Write the material out again, line by line, exactly as it is.

===== COLLECTED DATA =====

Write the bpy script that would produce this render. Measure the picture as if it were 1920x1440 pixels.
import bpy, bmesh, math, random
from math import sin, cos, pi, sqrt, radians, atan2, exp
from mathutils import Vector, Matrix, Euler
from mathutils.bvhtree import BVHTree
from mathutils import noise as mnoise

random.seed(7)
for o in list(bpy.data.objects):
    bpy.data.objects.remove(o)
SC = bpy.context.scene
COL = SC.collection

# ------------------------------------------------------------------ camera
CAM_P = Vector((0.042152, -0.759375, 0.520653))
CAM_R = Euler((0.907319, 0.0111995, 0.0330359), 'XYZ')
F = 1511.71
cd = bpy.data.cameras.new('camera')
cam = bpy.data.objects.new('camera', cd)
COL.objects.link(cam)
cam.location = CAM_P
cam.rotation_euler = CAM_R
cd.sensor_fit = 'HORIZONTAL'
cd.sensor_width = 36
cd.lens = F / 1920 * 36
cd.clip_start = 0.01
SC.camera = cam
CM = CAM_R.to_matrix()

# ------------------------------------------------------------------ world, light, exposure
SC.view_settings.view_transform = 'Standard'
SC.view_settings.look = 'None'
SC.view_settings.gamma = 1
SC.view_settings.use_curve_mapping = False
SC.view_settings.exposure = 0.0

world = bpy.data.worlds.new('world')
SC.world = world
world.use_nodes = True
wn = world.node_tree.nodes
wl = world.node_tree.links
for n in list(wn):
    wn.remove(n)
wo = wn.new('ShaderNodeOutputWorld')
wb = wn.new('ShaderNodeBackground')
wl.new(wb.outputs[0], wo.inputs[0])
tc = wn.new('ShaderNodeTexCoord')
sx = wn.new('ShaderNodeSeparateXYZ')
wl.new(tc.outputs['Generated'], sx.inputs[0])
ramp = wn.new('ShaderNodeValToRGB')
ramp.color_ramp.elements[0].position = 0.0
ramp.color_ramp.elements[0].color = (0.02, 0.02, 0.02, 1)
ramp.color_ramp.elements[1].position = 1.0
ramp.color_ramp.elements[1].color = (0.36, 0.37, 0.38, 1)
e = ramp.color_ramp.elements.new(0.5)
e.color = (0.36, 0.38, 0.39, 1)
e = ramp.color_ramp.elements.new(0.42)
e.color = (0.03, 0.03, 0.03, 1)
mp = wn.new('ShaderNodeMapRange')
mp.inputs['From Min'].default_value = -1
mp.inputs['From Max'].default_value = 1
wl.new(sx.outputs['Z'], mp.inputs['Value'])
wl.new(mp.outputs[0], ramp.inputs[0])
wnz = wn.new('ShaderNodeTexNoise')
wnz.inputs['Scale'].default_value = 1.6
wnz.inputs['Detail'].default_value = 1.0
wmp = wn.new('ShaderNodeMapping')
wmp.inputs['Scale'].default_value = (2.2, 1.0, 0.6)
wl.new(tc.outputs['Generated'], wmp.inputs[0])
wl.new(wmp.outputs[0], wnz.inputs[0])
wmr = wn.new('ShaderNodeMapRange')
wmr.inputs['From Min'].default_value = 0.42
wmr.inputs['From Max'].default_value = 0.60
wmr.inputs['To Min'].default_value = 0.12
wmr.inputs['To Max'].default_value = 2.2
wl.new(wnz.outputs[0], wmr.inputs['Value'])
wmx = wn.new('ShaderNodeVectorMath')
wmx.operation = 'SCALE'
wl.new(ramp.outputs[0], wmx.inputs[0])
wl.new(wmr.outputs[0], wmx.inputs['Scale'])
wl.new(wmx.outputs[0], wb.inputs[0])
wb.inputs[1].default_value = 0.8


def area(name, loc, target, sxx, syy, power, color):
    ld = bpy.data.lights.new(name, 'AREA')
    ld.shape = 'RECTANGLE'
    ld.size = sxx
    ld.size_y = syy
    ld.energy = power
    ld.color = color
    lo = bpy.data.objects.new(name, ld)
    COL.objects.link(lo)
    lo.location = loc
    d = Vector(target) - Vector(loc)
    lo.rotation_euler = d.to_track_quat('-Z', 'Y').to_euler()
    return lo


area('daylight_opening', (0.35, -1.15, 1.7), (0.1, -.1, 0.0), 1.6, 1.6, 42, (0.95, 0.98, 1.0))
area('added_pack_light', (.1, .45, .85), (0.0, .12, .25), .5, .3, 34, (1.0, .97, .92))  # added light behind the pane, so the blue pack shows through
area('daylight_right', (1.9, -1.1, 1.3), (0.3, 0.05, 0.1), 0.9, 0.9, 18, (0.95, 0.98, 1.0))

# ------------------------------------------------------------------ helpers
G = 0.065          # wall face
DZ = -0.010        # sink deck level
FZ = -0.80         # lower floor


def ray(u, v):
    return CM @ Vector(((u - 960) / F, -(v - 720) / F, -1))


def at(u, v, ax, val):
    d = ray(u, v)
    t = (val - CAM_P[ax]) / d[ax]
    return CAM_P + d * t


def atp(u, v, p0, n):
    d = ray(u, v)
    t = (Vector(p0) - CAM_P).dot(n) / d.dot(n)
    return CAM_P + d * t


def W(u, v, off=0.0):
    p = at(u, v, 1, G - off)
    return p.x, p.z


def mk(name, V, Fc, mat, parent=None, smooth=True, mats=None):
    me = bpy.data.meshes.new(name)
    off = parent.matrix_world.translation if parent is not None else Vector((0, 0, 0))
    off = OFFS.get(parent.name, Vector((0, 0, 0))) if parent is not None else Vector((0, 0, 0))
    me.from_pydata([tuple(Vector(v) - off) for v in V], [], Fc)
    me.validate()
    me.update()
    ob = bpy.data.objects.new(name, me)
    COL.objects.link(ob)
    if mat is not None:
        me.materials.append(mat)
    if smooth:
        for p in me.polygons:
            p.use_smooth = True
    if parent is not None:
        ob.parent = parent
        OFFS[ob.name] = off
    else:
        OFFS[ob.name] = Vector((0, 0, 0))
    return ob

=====

OUTPUT OF THE TASK |
Write the bpy script that would produce this render. Measure the picture as if it were 1920x1440 pixels.
import bpy, bmesh, math, random
from math import sin, cos, pi, sqrt, radians, atan2, exp
from mathutils import Vector, Matrix, Euler
from mathutils.bvhtree import BVHTree
from mathutils import noise as mnoise

random.seed(7)
for o in list(bpy.data.objects):
    bpy.data.objects.remove(o)
SC = bpy.context.scene
COL = SC.collection

# ------------------------------------------------------------------ camera
CAM_P = Vector((0.042152, -0.759375, 0.520653))
CAM_R = Euler((0.907319, 0.0111995, 0.0330359), 'XYZ')
F = 1511.71
cd = bpy.data.cameras.new('camera')
cam = bpy.data.objects.new('camera', cd)
COL.objects.link(cam)
cam.location = CAM_P
cam.rotation_euler = CAM_R
cd.sensor_fit = 'HORIZONTAL'
cd.sensor_width = 36
cd.lens = F / 1920 * 36
cd.clip_start = 0.01
SC.camera = cam
CM = CAM_R.to_matrix()

# ------------------------------------------------------------------ world, light, exposure
SC.view_settings.view_transform = 'Standard'
SC.view_settings.look = 'None'
SC.view_settings.gamma = 1
SC.view_settings.use_curve_mapping = False
SC.view_settings.exposure = 0.0

world = bpy.data.worlds.new('world')
SC.world = world
world.use_nodes = True
wn = world.node_tree.nodes
wl = world.node_tree.links
for n in list(wn):
    wn.remove(n)
wo = wn.new('ShaderNodeOutputWorld')
wb = wn.new('ShaderNodeBackground')
wl.new(wb.outputs[0], wo.inputs[0])
tc = wn.new('ShaderNodeTexCoord')
sx = wn.new('ShaderNodeSeparateXYZ')
wl.new(tc.outputs['Generated'], sx.inputs[0])
ramp = wn.new('ShaderNodeValToRGB')
ramp.color_ramp.elements[0].position = 0.0
ramp.color_ramp.elements[0].color = (0.02, 0.02, 0.02, 1)
ramp.color_ramp.elements[1].position = 1.0
ramp.color_ramp.elements[1].color = (0.36, 0.37, 0.38, 1)
e = ramp.color_ramp.elements.new(0.5)
e.color = (0.36, 0.38, 0.39, 1)
e = ramp.color_ramp.elements.new(0.42)
e.color = (0.03, 0.03, 0.03, 1)
mp = wn.new('ShaderNodeMapRange')
mp.inputs['From Min'].default_value = -1
mp.inputs['From Max'].default_value = 1
wl.new(sx.outputs['Z'], mp.inputs['Value'])
wl.new(mp.outputs[0], ramp.inputs[0])
wnz = wn.new('ShaderNodeTexNoise')
wnz.inputs['Scale'].default_value = 1.6
wnz.inputs['Detail'].default_value = 1.0
wmp = wn.new('ShaderNodeMapping')
wmp.inputs['Scale'].default_value = (2.2, 1.0, 0.6)
wl.new(tc.outputs['Generated'], wmp.inputs[0])
wl.new(wmp.outputs[0], wnz.inputs[0])
wmr = wn.new('ShaderNodeMapRange')
wmr.inputs['From Min'].default_value = 0.42
wmr.inputs['From Max'].default_value = 0.60
wmr.inputs['To Min'].default_value = 0.12
wmr.inputs['To Max'].default_value = 2.2
wl.new(wnz.outputs[0], wmr.inputs['Value'])
wmx = wn.new('ShaderNodeVectorMath')
wmx.operation = 'SCALE'
wl.new(ramp.outputs[0], wmx.inputs[0])
wl.new(wmr.outputs[0], wmx.inputs['Scale'])
wl.new(wmx.outputs[0], wb.inputs[0])
wb.inputs[1].default_value = 0.8


def area(name, loc, target, sxx, syy, power, color):
    ld = bpy.data.lights.new(name, 'AREA')
    ld.shape = 'RECTANGLE'
    ld.size = sxx
    ld.size_y = syy
    ld.energy = power
    ld.color = color
    lo = bpy.data.objects.new(name, ld)
    COL.objects.link(lo)
    lo.location = loc
    d = Vector(target) - Vector(loc)
    lo.rotation_euler = d.to_track_quat('-Z', 'Y').to_euler()
    return lo


area('daylight_opening', (0.35, -1.15, 1.7), (0.1, -.1, 0.0), 1.6, 1.6, 42, (0.95, 0.98, 1.0))
area('added_pack_light', (.1, .45, .85), (0.0, .12, .25), .5, .3, 34, (1.0, .97, .92))  # added light behind the pane, so the blue pack shows through
area('daylight_right', (1.9, -1.1, 1.3), (0.3, 0.05, 0.1), 0.9, 0.9, 18, (0.95, 0.98, 1.0))

# ------------------------------------------------------------------ helpers
G = 0.065          # wall face
DZ = -0.010        # sink deck level
FZ = -0.80         # lower floor


def ray(u, v):
    return CM @ Vector(((u - 960) / F, -(v - 720) / F, -1))


def at(u, v, ax, val):
    d = ray(u, v)
    t = (val - CAM_P[ax]) / d[ax]
    return CAM_P + d * t


def atp(u, v, p0, n):
    d = ray(u, v)
    t = (Vector(p0) - CAM_P).dot(n) / d.dot(n)
    return CAM_P + d * t


def W(u, v, off=0.0):
    p = at(u, v, 1, G - off)
    return p.x, p.z


def mk(name, V, Fc, mat, parent=None, smooth=True, mats=None):
    me = bpy.data.meshes.new(name)
    off = parent.matrix_world.translation if parent is not None else Vector((0, 0, 0))
    off = OFFS.get(parent.name, Vector((0, 0, 0))) if parent is not None else Vector((0, 0, 0))
    me.from_pydata([tuple(Vector(v) - off) for v in V], [], Fc)
    me.validate()
    me.update()
    ob = bpy.data.objects.new(name, me)
    COL.objects.link(ob)
    if mat is not None:
        me.materials.append(mat)
    if smooth:
        for p in me.polygons:
            p.use_smooth = True
    if parent is not None:
        ob.parent = parent
        OFFS[ob.name] = off
    else:
        OFFS[ob.name] = Vector((0, 0, 0))
    return ob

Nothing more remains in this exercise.